Report all lines from the entries below in which "scene" appears.

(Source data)
((
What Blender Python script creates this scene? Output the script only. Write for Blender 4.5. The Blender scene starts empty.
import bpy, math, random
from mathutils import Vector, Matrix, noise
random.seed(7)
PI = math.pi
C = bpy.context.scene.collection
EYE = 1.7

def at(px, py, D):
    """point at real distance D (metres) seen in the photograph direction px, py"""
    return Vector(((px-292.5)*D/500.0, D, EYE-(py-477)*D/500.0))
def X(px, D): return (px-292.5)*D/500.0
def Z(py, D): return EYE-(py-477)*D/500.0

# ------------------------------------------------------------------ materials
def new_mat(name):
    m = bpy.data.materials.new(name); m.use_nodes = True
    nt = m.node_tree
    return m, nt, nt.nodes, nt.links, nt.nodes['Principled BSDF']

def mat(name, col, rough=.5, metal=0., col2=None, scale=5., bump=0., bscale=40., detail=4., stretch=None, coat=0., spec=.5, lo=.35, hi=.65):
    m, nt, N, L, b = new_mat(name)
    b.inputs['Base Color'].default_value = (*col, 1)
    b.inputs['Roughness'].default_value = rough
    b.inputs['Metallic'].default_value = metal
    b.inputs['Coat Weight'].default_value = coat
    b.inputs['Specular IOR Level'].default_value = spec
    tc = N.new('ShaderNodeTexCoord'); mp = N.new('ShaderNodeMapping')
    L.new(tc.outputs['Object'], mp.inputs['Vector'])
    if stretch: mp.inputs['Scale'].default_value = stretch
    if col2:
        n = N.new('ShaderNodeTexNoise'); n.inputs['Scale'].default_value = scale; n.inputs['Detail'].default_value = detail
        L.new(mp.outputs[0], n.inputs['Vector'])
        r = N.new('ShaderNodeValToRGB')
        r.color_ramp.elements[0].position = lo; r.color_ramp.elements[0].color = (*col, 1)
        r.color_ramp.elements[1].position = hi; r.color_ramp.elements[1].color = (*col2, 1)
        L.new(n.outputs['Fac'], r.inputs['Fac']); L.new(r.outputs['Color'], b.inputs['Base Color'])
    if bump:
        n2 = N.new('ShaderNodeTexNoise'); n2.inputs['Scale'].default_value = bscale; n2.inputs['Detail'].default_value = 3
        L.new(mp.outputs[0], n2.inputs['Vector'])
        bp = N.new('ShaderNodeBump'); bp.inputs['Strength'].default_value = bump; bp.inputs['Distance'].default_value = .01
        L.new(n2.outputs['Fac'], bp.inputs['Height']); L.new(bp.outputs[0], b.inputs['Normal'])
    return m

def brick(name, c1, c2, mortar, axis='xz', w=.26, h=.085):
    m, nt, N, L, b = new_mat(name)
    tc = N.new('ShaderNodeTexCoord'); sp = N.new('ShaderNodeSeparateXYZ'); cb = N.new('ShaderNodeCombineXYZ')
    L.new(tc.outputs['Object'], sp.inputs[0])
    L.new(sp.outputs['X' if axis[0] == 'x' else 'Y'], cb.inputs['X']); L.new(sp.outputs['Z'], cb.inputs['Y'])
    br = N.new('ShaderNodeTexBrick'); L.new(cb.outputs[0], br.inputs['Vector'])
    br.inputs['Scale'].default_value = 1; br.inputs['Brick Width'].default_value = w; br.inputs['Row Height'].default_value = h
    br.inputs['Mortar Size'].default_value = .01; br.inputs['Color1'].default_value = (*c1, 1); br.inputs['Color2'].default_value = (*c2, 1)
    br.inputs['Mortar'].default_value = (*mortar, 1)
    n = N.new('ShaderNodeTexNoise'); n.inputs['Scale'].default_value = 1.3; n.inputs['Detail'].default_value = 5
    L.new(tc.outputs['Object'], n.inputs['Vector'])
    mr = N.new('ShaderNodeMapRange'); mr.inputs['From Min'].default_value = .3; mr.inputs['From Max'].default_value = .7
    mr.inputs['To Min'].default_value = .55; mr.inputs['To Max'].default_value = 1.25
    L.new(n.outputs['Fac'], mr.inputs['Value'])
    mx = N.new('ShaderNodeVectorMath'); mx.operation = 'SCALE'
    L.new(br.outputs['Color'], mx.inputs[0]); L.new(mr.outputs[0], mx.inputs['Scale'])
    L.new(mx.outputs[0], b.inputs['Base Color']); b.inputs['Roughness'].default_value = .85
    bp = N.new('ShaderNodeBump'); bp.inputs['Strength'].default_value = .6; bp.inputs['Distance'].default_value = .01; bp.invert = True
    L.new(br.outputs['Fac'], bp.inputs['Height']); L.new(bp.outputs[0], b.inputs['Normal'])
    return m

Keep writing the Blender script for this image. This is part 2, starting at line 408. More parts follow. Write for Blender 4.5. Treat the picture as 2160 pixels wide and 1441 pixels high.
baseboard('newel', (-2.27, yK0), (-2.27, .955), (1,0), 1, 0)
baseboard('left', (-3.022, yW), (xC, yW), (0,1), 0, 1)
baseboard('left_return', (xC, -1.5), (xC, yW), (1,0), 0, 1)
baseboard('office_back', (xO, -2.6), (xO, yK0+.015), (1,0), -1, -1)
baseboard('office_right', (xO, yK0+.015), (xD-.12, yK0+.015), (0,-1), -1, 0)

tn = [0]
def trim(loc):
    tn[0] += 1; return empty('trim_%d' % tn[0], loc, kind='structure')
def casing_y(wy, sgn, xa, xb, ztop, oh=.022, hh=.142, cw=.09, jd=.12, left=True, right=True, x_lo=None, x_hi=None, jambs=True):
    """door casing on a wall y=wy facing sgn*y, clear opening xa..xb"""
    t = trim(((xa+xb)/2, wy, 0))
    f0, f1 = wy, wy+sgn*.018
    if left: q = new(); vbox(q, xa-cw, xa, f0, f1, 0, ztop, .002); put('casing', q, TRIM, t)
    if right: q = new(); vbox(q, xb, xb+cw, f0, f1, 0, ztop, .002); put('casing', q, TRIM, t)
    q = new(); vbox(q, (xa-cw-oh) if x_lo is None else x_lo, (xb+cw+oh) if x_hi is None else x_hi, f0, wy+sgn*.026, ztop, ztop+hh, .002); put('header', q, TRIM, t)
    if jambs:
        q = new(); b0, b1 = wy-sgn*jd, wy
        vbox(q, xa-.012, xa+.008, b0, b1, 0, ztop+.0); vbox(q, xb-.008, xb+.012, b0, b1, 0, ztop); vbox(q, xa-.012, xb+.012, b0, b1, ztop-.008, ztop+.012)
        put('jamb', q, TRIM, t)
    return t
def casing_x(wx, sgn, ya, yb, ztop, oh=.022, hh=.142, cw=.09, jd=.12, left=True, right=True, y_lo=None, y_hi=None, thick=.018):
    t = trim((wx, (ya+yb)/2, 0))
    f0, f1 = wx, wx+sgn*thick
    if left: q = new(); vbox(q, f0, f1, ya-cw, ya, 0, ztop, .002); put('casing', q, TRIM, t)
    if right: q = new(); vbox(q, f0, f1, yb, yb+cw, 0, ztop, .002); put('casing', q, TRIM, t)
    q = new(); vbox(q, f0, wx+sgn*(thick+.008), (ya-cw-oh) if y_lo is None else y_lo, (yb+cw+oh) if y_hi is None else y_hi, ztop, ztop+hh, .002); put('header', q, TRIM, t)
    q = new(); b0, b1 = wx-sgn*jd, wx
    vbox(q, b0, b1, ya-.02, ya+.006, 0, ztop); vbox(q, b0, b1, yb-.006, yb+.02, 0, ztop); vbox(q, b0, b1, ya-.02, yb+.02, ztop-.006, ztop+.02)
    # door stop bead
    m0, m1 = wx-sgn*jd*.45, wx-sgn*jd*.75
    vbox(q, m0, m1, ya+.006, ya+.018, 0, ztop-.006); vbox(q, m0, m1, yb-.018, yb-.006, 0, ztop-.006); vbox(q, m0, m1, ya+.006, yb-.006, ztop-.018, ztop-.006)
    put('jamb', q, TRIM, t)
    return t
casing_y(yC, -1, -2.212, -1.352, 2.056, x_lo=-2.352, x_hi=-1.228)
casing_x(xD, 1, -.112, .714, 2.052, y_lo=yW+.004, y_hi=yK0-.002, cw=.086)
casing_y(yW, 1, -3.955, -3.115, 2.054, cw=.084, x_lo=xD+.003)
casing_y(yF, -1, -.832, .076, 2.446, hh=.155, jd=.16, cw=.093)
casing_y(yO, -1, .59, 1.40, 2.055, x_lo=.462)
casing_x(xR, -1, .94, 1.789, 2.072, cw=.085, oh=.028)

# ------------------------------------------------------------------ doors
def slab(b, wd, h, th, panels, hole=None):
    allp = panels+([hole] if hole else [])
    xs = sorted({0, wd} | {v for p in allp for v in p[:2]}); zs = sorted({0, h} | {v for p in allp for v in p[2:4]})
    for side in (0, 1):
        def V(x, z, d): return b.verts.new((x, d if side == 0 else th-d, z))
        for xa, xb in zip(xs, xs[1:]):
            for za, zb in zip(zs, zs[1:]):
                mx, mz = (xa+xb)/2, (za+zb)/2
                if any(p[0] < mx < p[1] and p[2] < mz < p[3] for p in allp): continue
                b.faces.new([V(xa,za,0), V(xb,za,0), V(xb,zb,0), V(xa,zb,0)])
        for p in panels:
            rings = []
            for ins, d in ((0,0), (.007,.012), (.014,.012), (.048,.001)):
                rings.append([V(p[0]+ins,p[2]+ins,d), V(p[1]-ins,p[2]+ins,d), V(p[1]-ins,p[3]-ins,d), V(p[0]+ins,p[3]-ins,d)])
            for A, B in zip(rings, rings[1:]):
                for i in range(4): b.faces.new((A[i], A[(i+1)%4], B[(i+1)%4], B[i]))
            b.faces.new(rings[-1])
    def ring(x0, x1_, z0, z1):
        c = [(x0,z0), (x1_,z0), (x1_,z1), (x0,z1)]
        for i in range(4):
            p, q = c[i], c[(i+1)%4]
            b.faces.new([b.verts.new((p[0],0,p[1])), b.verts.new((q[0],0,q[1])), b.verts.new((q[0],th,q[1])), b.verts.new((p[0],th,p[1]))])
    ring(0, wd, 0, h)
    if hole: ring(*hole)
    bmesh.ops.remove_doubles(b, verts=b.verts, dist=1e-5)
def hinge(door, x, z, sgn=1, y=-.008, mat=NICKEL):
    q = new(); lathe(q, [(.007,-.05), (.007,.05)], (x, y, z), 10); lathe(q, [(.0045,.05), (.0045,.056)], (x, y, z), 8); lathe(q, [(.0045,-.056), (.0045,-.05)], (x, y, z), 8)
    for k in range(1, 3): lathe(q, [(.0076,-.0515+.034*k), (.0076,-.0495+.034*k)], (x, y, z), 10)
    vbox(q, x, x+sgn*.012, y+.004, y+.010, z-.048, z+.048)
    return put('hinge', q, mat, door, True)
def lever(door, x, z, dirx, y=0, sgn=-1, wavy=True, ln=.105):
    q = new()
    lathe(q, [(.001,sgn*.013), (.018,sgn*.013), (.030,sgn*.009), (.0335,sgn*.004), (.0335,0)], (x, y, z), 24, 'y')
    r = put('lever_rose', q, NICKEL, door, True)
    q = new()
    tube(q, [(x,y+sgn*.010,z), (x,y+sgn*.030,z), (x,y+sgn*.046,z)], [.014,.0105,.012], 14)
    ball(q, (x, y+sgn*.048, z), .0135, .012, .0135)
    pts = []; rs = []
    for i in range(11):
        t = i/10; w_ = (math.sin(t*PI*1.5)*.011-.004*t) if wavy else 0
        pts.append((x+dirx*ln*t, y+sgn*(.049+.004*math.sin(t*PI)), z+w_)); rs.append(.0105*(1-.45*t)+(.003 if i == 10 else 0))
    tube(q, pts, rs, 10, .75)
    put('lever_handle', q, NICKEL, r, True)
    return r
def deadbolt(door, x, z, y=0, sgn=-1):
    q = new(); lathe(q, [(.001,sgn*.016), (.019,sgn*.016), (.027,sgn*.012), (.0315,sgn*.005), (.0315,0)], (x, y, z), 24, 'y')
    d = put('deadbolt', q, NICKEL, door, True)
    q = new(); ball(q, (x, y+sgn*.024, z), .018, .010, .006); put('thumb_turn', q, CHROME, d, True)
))
* [Correct output]
What Blender Python script creates this scene? Output the script only. Write for Blender 4.5. The Blender scene starts empty.
C = bpy.context.scene.collection